▶ _Written problem_: Begin at the first line of the data and copy each line through the one containing "SC.camera = cam", that line included, with no pictures.

▶ _Collected data_:

* * * *

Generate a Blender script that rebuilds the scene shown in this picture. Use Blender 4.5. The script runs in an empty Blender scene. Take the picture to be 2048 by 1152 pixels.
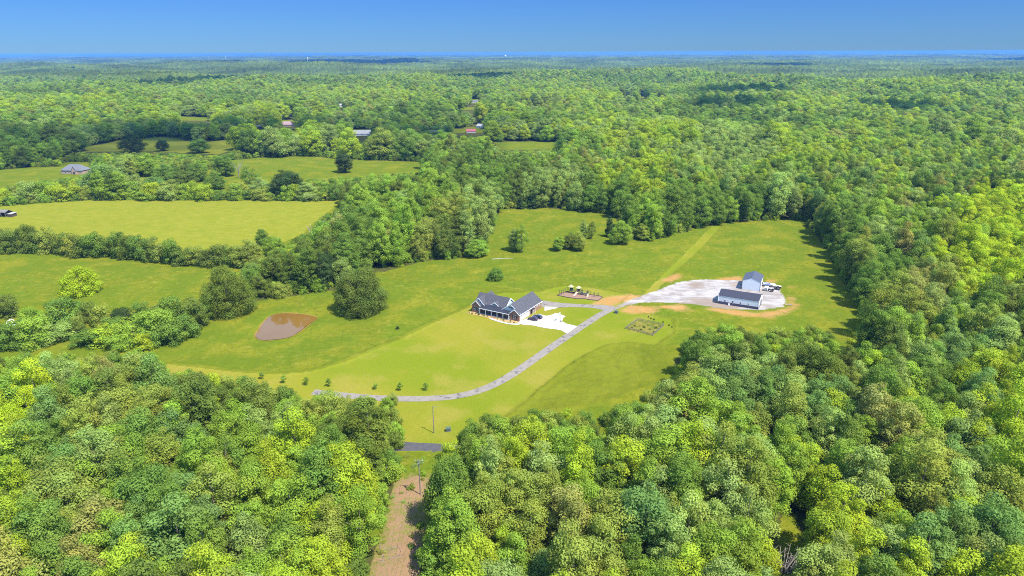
import bpy, bmesh, math, random
import numpy as np
from mathutils import Vector, Matrix

R_ = math.radians
rng = np.random.default_rng(7)
random.seed(7)
SC = bpy.context.scene
COL = SC.collection

# ---------------------------------------------------------------- camera, sky, sun, exposure
CAM_H = 115.0
FPX = 1365.0
PITCH, ROLL = R_(19.05), R_(-0.2)
cd = bpy.data.cameras.new('camera')
cam = bpy.data.objects.new('camera', cd)
COL.objects.link(cam)
cam.location = (0, 0, CAM_H)
cam.rotation_mode = 'XYZ'
cam.matrix_world = (Matrix.Translation((0, 0, CAM_H)) @ Matrix.Rotation(math.pi / 2 - PITCH, 4, 'X')
                    @ Matrix.Rotation(ROLL, 4, 'Z'))
cd.sensor_width = 36.0
cd.lens = FPX / 2048 * 36
cd.clip_start, cd.clip_end = 1.0, 80000.0
SC.camera = cam

SUN_EL = R_(58)
SUN_AZ_VEC = Vector((0.76, -0.65, 0)).normalized()       # horizontal direction towards the sun
sun_dir = (SUN_AZ_VEC * math.cos(SUN_EL) + Vector((0, 0, math.sin(SUN_EL)))).normalized()
w = bpy.data.worlds.new('World')
SC.world = w
w.use_nodes = True
wn, wl = w.node_tree.nodes, w.node_tree.links
wn.clear()
wo = wn.new('ShaderNodeOutputWorld')
bg = wn.new('ShaderNodeBackground')
sky = wn.new('ShaderNodeTexSky')
sky.sky_type = 'NISHITA'
sky.sun_disc = False
sky.sun_elevation = SUN_EL
sky.sun_rotation = math.atan2(SUN_AZ_VEC.x, SUN_AZ_VEC.y)
sky.altitude = 300
sky.air_density = 1.0
sky.dust_density = 0.0
sky.ozone_density = 4.0
tint = wn.new('ShaderNodeMix')
tint.data_type = 'RGBA'
tint.blend_type = 'MULTIPLY'
tint.inputs[0].default_value = 1.0
geo = wn.new('ShaderNodeTexCoord')
sep = wn.new('ShaderNodeSeparateXYZ')
elev = wn.new('ShaderNodeMapRange')
elev.inputs[1].default_value, elev.inputs[2].default_value = 0.085, 0.26
hue = wn.new('ShaderNodeMix')                      # low sky dimmed to deep blue; sky above left bright to keep ambient light
hue.data_type = 'RGBA'
hue.inputs[6].default_value = (0.0435, 0.094, 0.205, 1)
hue.inputs[7].default_value = (1.0, 1.0, 1.0, 1)
wl.new(geo.outputs['Generated'], sep.inputs[0])
wl.new(sep.outputs[2], elev.inputs[0])
wl.new(elev.outputs[0], hue.inputs[0])
wl.new(hue.outputs[2], tint.inputs[7])
wl.new(sky.outputs[0], tint.inputs[6])
wl.new(tint.outputs[2], bg.inputs[0])
bg.inputs[1].default_value = 0.15
wl.new(bg.outputs[0], wo.inputs[0])

sd = bpy.data.lights.new('sun', 'SUN')
sd.energy = 3.3
sd.angle = R_(0.5)
sd.color = (1.0, 0.955, 0.87)
sun = bpy.data.objects.new('sun', sd)
COL.objects.link(sun)
sun.rotation_euler = sun_dir.to_track_quat('Z', 'Y').to_euler()
sun.location = (0, 0, 300)

SC.view_settings.view_transform = 'Standard'
SC.view_settings.look = 'None'
SC.view_settings.exposure = 1.93
SC.view_settings.gamma = 1
SC.cycles.max_bounces = 5
SC.cycles.diffuse_bounces = 4
SC.cycles.glossy_bounces = 2
SC.cycles.transmission_bounces = 3
SC.cycles.transparent_max_bounces = 8
SC.cycles.volume_bounces = 0
SC.cycles.sample_clamp_indirect = 4.0
SC.cycles.use_denoising = False
SC.cycles.use_adaptive_sampling = False
SC.cycles.pixel_filter_type = 'BLACKMAN_HARRIS'
SC.cycles.filter_width = 1.05

# ---------------------------------------------------------------- survey helpers
def smooth(t):
    t = np.clip(t, 0, 1)
    return t * t * (3 - 2 * t)

FLAT = [(-100, 281, 50), (5, 293, 64), (112, 312, 75), (34, 314, 40), (58, 273, 32)]
def terr(x, y):
    x = np.asarray(x, float); y = np.asarray(y, float)
    r = np.hypot(x, y)
    a = smooth((r - 600) / 2600) * 15
    hills = (np.sin(x / 410 + 1.3) * np.cos(y / 530 + .4) + .6 * np.sin((x + y) / 290 + 2)
             + .5 * np.sin(y / 190 - x / 600) + .25 * np.sin(x / 97 + y / 141))
    near = 1.0 * np.sin(x / 46 + .5) * np.sin(y / 58) + .5 * np.sin((x - y) / 31)
    k = smooth((750 - r) / 300)
    for fx, fy, fr in FLAT:
        k = k * smooth((np.hypot(x - fx, y - fy) / fr - 0.55) / 0.6)
    return a * hills + near * k

CP, SP = math.cos(PITCH), math.sin(PITCH)
CR, SR = math.cos(ROLL), math.sin(ROLL)
def ground(px, py, z=None):
    """the point of the ground seen at photo pixel (px, py), as x, y, z"""
    a, b = (px - 1024) / FPX, -(py - 576) / FPX
    a, b = a * CR - b * SR, a * SR + b * CR
    dx, dy, dz = a, CP + b * SP, -SP + b * CP
    zz = 0.0 if z is None else z
    for _ in range(6):
        t = (zz - CAM_H) / dz
        x, y = dx * t, dy * t
        if z is not None or y > 900:
            break
        zz = float(terr(x, y))
    return Vector((x, y, float(terr(x, y)) if z is None else z))

def project(x, y, z):
    dz = z - CAM_H
    f = y * CP - dz * SP
    up = y * SP + dz * CP
    f = np.maximum(f, 1e-3)
    a, b = x / f, up / f
    a, b = a * CR + b * SR, -a * SR + b * CR
    return 1024 + a * FPX, 576 - b * FPX

def inside(px, py, poly):
    px = np.asarray(px); py = np.asarray(py)
    c = np.zeros(px.shape, bool)
    n = len(poly)
    for i in range(n):
        x1, y1 = poly[i]; x2, y2 = poly[(i + 1) % n]
        if y1 == y2:
            continue
        t = ((y1 > py) != (y2 > py)) & (px < (x2 - x1) * (py - y1) / (y2 - y1) + x1)
        c ^= t
    return c

# open ground as it is traced from the photograph
PASTURE = [(300, 692), (345, 664), (410, 640), (440, 622), (520, 602), (640, 585), (700, 575), (760, 546), (850, 522), (930, 516),
           (965, 500), (985, 470), (1000, 419), (1090, 417), (1170, 423), (1225, 431), (1245, 450), (1250, 478), (1300, 484),
           (1400, 456), (1440, 447), (1600, 438), (1640, 482), (1668, 530), (1702, 590), (1735, 652), (1690, 688),
           (1650, 652), (1600, 643), (1520, 660), (1450, 642), (1395, 655), (1352, 700), (1345, 750), (1290, 782), (1230, 805),
           (1120, 810), (1020, 815), (945, 830), (915, 865), (890, 880), (885, 906), (868, 950), (852, 1000), (846, 1060), (842, 1160), (838, 1300),
           (725, 1300), (738, 1160), (770, 1050), (793, 960), (800, 900), (806, 860), (804, 802), (790, 786), (742, 782), (716, 792), (664, 784), (640, 775), (600, 768),
           (480, 751), (400, 743), (330, 726)]
LEFT_FIELDS = [(-400, 430), (0, 413), (60, 408), (170, 401), (300, 399), (500, 402), (690, 403), (650, 428), (604, 468), (560, 490),
               (480, 530), (446, 560), (420, 600), (410, 630), (300, 690), (160, 700), (60, 703), (0, 706), (-400, 720)]
FIELD_A = [(135, 300), (240, 281), (330, 273), (400, 286), (480, 277), (475, 294), (440, 309), (300, 303), (200, 304)]
FIELD_B = [(400, 385), (415, 340), (450, 322), (520, 315), (620, 312), (680, 318), (850, 324), (838, 342), (760, 347), (700, 352), (560, 362), (480, 390)]
FIELD_C = [(-100, 345), (60, 335), (130, 332), (190, 345), (150, 352), (80, 358), (0, 372), (-100, 380)]
FIELD_D = [(985, 283), (1125, 284), (1120, 298), (1000, 300)]
FIELD_E = [(640, 340), (660, 318), (845, 326), (830, 344)]
FIELD_F = [(350, 232), (430, 236), (424, 242), (360, 240)]
FIELD_G = [(870, 217), (930, 214.5), (1000, 214), (1004, 217.5), (940, 219.5)]
FIELD_H = [(560, 245), (640, 247), (630, 252), (560, 250)]
FIELD_I = [(225, 380), (262, 372), (268, 384), (230, 390)]
FIELD_J = [(900, 258), (985, 259), (975, 266), (905, 266)]
FIELD_L = [(1035, 208), (1062, 204), (1115, 206), (1075, 210.5)]
FIELD_M = [(560, 214), (640, 214.5), (636, 218), (570, 218)]
FIELD_K = [(1240, 192), (1300, 193), (1300, 197), (1245, 197)]
GLADE = [(1560, 1035), (1592, 1025), (1602, 1070), (1592, 1112), (1558, 1100)]
SAVANNA = [(225, 397), (230, 374), (300, 347), (415, 340), (400, 385), (420, 399)]
HOUSE_VIEWS = [[(x - w_, y - h_), (x + w_, y - h_), (x + w_, y + 3), (x - w_, y + 3)] for x, y, w_, h_ in
               ((153, 346, 28, 22), (575, 250, 18, 10), (724, 268, 22, 9), (671, 270, 12, 5), (942, 263, 15, 8), (868, 267, 12, 6), (962, 254, 9, 6), (80, 300, 14, 5), (519, 254, 16, 5), (681, 213, 12, 5), (950, 204, 9, 6))]
OPEN = [GLADE, SAVANNA] + HOUSE_VIEWS + [ PASTURE, LEFT_FIELDS, FIELD_A, FIELD_B, FIELD_C, FIELD_D, FIELD_F, FIELD_G, FIELD_H, FIELD_I, FIELD_J, FIELD_K, FIELD_L, FIELD_M]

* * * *

▶ _Worked solution_:
Generate a Blender script that rebuilds the scene shown in this picture. Use Blender 4.5. The script runs in an empty Blender scene. Take the picture to be 2048 by 1152 pixels.
import bpy, bmesh, math, random
import numpy as np
from mathutils import Vector, Matrix

R_ = math.radians
rng = np.random.default_rng(7)
random.seed(7)
SC = bpy.context.scene
COL = SC.collection

# ---------------------------------------------------------------- camera, sky, sun, exposure
CAM_H = 115.0
FPX = 1365.0
PITCH, ROLL = R_(19.05), R_(-0.2)
cd = bpy.data.cameras.new('camera')
cam = bpy.data.objects.new('camera', cd)
COL.objects.link(cam)
cam.location = (0, 0, CAM_H)
cam.rotation_mode = 'XYZ'
cam.matrix_world = (Matrix.Translation((0, 0, CAM_H)) @ Matrix.Rotation(math.pi / 2 - PITCH, 4, 'X')
                    @ Matrix.Rotation(ROLL, 4, 'Z'))
cd.sensor_width = 36.0
cd.lens = FPX / 2048 * 36
cd.clip_start, cd.clip_end = 1.0, 80000.0
SC.camera = cam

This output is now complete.